Amid heightened geopolitical uncertainties, Beijing has been trying to forge closer ties with European economies. President Xi Jinping urged greater cooperation with Germany last week in his phone call with Germany’s new chancellor, Friedrich Merz. Also last week, French President Emmanuel Macron said he and Xi spoke by phone and agreed to move quickly to resolve a trade dispute over cognac tariffs.

In April, Chinese sanctions on five members of the European Parliament, and on the parliament’s subcommittee on human rights, were lifted.

Speaking on China’s overcapacity issue, which has been a long-standing concern among the European bloc, Lamy said China needed “to address the root cause of underconsumption”.

“The root cause of underconsumption is over-saving, and the root cause of over-saving is the non-existence of a proper social security system – education, pension, health,” he explained. “The price that Chinese households pay for a service is too high because of not enough competition.”

Lamy suggested that the wealthy should be taxed, and that there is a need for “a proper redistribution system”.
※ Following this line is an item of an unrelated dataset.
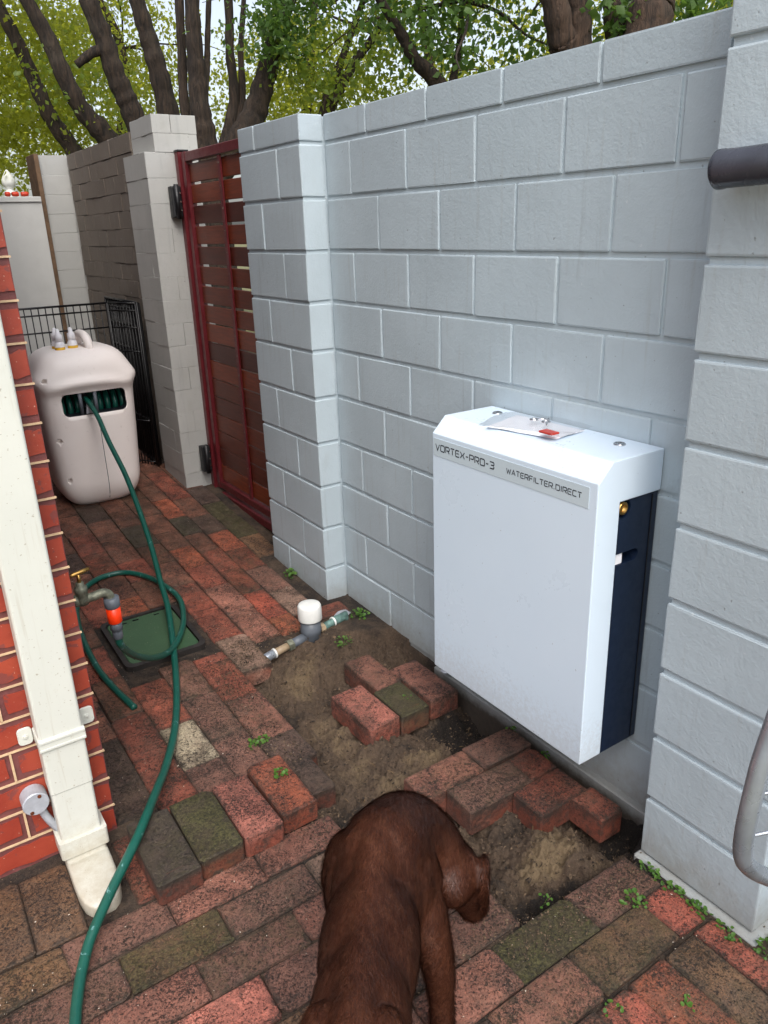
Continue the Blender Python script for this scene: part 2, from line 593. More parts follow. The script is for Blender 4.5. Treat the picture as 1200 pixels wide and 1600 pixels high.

During the 90-day pause of large-scale tariffs, analysts have said Trump’s implementation of a more tactical and targeted approach to prohibit the use of advanced Chinese chips could cast a shadow over ongoing trade talks.

But Lamy said that the notion of “fairness” is “relative”, and it “only exists in concrete situations”.

“Two countries agree on a trade regime which both sides believe is fair – that’s the end of the negotiation – when both sides say, ‘I take that deal because I believe it’s fair’,” he said.